Today, Monday, September 2nd, 2025, we embark on a new academic year, 2025-2026. Welcome to all EDST members on campus, students, staff and faculty. Welcome all particularly to new colleagues and incoming students who join us for their first year on this campus.
We embark on a new academic year in the midst of a world in full turmoil; a world characterized by major geopolitical regional and global power shifts. It is good to recall: this large world is here, in our midst, with EDST members originating from its various regions; EDST is part of this world. How we engage the current turmoil and its challenges; what lessons we learn from them; and how do we think through the challenges we face – all these are central to our mission as a Department concerned with educational policies and practices. Let this encounter be one of renewed commitment to furthering our contributions to a worth-wanting education, whether the reference is to K-12 schooling, informal and lifelong learning, or to higher education.
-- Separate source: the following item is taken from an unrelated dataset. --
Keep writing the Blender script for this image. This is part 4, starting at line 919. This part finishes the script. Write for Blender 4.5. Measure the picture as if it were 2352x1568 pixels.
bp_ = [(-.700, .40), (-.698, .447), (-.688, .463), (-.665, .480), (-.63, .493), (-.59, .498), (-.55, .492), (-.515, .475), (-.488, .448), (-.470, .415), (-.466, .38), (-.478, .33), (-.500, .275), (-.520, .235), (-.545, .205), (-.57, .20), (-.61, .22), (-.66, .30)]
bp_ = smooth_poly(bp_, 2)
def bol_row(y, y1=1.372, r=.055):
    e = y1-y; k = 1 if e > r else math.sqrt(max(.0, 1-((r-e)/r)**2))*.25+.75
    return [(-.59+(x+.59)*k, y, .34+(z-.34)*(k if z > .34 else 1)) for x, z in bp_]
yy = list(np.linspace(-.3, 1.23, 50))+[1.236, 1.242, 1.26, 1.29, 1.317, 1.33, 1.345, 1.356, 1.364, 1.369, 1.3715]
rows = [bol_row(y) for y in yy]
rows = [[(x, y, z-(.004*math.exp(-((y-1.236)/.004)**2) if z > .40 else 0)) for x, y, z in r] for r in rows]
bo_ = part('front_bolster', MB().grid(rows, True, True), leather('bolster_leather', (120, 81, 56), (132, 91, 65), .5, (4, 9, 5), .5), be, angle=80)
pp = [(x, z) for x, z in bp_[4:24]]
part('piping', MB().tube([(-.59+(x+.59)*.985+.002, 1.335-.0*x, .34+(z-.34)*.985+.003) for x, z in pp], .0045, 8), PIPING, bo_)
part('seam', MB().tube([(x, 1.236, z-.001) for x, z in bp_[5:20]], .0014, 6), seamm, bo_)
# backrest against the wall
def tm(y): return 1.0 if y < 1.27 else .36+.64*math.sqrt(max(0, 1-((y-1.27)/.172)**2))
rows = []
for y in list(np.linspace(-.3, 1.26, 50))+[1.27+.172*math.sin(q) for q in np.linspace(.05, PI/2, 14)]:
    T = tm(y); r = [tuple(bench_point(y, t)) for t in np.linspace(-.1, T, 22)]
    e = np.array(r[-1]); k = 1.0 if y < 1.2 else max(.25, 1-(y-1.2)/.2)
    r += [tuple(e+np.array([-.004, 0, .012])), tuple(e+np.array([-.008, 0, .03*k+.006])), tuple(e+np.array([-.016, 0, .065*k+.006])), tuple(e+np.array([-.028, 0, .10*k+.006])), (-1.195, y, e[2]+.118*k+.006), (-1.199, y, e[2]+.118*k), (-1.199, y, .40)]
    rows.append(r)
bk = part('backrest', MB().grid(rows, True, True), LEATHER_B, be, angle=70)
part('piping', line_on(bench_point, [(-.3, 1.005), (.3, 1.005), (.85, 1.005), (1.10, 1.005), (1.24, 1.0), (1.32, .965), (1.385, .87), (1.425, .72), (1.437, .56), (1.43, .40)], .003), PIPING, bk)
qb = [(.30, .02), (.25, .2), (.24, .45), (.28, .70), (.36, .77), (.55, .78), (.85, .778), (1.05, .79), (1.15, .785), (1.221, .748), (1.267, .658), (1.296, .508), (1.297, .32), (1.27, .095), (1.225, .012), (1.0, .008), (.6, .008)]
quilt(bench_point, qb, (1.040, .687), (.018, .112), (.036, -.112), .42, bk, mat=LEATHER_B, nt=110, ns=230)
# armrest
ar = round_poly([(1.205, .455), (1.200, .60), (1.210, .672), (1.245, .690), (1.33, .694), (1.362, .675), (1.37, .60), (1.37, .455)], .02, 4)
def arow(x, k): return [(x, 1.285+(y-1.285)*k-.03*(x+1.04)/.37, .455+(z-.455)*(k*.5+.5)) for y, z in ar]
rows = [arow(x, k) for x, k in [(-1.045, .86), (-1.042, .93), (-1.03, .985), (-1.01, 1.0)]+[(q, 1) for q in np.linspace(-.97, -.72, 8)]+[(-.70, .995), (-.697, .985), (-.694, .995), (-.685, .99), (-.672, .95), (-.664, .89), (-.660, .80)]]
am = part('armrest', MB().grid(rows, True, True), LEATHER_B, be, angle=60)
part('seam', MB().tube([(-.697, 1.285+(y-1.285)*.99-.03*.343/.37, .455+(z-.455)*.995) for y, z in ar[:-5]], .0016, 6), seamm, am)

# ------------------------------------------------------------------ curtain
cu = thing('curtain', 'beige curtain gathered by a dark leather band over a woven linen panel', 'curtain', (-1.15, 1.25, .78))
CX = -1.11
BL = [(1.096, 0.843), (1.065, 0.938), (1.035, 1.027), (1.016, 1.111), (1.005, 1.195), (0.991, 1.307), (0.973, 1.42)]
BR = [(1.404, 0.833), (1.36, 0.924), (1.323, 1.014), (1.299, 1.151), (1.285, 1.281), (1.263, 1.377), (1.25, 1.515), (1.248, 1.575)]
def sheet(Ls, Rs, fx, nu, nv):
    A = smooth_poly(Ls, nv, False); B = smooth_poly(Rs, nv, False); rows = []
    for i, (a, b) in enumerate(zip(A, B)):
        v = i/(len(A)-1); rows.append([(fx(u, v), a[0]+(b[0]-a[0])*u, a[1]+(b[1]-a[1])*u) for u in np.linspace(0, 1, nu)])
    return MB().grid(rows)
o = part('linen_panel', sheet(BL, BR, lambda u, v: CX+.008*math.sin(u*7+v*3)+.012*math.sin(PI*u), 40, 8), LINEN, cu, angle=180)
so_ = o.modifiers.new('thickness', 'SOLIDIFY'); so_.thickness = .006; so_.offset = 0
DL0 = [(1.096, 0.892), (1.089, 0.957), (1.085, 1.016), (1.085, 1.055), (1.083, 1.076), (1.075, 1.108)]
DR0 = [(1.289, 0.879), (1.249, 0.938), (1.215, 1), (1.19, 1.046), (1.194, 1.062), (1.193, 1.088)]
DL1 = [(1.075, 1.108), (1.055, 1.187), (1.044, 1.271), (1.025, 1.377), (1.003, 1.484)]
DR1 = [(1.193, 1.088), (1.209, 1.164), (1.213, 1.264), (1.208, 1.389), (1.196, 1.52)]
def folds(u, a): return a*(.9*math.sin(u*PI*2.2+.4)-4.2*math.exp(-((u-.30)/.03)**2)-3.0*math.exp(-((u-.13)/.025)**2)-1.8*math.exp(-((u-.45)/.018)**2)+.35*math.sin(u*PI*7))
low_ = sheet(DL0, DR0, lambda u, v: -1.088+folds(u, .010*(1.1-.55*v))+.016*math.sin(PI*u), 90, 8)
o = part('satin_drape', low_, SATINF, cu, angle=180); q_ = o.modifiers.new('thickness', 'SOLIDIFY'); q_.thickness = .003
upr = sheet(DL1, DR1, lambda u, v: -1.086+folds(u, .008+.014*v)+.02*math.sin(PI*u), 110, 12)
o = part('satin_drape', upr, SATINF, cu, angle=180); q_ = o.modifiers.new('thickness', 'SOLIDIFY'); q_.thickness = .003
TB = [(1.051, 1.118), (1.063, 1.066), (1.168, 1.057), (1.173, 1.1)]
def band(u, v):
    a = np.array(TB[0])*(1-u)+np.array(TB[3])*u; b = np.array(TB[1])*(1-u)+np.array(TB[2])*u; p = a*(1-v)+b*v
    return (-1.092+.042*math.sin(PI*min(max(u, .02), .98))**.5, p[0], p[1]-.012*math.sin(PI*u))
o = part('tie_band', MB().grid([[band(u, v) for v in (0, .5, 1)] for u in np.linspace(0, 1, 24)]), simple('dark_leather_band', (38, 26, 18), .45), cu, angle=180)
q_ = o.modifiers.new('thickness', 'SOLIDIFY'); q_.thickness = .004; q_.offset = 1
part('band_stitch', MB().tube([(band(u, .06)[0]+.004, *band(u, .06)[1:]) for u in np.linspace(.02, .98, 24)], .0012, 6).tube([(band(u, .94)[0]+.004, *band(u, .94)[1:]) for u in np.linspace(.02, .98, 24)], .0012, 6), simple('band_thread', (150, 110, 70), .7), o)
EDST’s mission statement captures the values we seek to pursue and uphold:
- “EDST’s mission is multi-disciplinary scholarship, teaching, service and community engagement that advances knowledge about critical education issues, and transformative learning that supports students’ goals. Faculty, staff, and students in EDST value equity, diversity, inclusion, anti-racism, social justice, and decolonization. Respect, criticality, and integrity guide our relationships.”
In our work, we deploy various instruments to further this broad mission, to name but a few: the Doctoral Colloquium, Research Day, GAA-led activities and initiatives, guest lectures and presentations, as well as campus-wide engagements and funded research projects, among other. Let us focus on upholding the mission statement as we take part in these initiatives and activities. Let us not forget that such instruments are central to our ability to build an EDST worth-wanting, conducive of personal and collective growth, as a home — i.e., a shared space — in which all feel affiliated without giving up on their voice. The capacity to listen, to build shared spaces of reflection and action is therefore core in making EDST a place of significance for us all and for each other.
The world does not seem to spare us its complexities and its share of suffering and pain. In many ways, thinking about education — broadly understood — entails touching on the wounds of a suffering humanity; a humanity in which the questions of justice, inclusion, and equity stand at the centre of our work. The complexity of contexts should not make us shy away from exploring how best to address the challenges facing our work and the knowledge and practices we wish to promote. Let EDST be a vibrant hub of courageous intellectual and praxis-led experimentation with new ideas, initiatives, and relationships towards the building of a just world.
Wishing everyone a fulfilling and solidary academic year,
André
* Francesco Nappo, born in 1949 in Naples (Italy), teaches Italian and history in an elementary school.

Graffiti on a wall in Venice, Italy, depicting a line from Nappo’s poem.